Working on another video taken in Honduras in 1965, I am reminded that my trip there probably accounts for a pretty decisive turn in my thoughts about what I would take up as a career. It was the beginning of a decision to leave the military rather than stay in for twenty years and then take up teaching or some other career; of course, the events that were unfolding in Viet Nam at that same time would also play a part in that decision.
I went to Honduras with two other Army officers with the first Military Training Team dispatched to that country following the coup staged by General Osvaldo Lopez Arellano and the army in October, 1963. Although I was unaware of it as I arrived, our group’s appearance on the scene was regarded – at least by the US Military Attache – as an important event.
In the coup that toppled Ramon Villeda Morales, Lopez Arrellano had employed a considerable amount of equipment provided through US military assistance programs, while the forces loyal to the President had relied largely on equipment provided by the US Agency for International Development. In that sense, it had been a conflict in which the Defense Department was the backer of one side and the State Department backed the other side. This seems abstract until one realizes that during the conflict each of the fighting factions was communicating with “their” friends in the US Embassy. While, of course, the Embassy maintained official relations with the legally-constituted government.
The importance of our visit (to the US Military Attache) was to get the military assistance program back up and running and we were a part of that.
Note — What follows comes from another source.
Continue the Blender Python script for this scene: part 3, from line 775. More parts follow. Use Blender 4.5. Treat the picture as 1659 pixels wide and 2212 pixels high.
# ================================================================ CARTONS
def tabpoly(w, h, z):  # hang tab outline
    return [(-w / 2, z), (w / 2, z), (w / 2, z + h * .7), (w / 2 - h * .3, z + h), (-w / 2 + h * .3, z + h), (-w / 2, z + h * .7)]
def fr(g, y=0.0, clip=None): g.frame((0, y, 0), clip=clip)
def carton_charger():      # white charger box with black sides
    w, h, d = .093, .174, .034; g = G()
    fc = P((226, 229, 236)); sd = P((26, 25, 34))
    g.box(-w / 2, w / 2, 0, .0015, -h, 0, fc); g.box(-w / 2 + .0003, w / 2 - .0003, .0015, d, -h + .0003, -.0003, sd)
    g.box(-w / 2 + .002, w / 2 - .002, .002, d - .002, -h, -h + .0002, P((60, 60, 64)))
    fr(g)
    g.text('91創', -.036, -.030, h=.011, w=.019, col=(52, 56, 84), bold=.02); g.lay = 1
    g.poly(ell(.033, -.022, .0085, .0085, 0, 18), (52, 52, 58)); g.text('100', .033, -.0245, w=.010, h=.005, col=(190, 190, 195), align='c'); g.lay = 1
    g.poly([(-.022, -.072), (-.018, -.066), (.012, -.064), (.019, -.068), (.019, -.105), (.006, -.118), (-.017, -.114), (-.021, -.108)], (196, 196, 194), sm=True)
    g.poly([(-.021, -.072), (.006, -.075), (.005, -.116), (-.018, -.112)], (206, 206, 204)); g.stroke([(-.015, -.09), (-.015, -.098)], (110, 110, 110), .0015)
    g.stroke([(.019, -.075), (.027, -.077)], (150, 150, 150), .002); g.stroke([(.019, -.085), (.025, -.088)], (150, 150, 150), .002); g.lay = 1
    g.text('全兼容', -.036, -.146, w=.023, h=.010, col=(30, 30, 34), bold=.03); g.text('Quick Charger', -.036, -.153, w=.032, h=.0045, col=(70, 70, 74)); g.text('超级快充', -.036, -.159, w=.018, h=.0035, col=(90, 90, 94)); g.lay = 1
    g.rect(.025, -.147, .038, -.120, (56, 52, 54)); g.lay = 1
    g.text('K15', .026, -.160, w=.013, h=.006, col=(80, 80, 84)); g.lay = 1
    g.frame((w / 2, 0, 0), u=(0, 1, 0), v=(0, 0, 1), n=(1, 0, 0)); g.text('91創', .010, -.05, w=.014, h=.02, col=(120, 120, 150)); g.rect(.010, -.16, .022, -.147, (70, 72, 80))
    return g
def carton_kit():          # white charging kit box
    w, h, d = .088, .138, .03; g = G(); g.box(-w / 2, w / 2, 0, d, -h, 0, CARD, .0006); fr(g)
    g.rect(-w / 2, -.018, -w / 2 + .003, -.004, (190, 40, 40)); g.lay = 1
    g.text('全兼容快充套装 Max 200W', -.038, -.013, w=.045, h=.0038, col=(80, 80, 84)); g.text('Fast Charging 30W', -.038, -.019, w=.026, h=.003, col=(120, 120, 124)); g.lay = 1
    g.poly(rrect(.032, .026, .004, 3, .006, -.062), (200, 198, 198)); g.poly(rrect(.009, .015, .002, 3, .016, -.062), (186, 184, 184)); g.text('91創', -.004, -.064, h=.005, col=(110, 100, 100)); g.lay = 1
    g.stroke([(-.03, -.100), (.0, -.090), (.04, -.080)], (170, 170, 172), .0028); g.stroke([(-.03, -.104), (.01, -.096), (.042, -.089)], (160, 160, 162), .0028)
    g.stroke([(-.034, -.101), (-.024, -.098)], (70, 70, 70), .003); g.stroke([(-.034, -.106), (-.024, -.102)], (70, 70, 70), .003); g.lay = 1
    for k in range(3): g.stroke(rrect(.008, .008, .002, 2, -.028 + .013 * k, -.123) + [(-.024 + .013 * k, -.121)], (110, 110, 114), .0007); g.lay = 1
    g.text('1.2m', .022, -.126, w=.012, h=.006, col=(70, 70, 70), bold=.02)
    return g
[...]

But for me one of the “lessons learned” from this visit was that the change in government had resulted in a hiatus in US-supplied assistance to all programs. For example, travelling through the countryside there were a lot of unfinished school houses that work had been stopped on after the coup and it appeared that work might not begin again for a while (the schools had been USAID-supported projects initiated by Villeda Morales). I became disillusioned about the ability of government-to-government programs to actually deliver benefits to the people when the programs were so impacted by politics. Later I began to worry that the specifics of the programs were determined bureaucratically rather than by some market mechanism…but that’s a whole other story.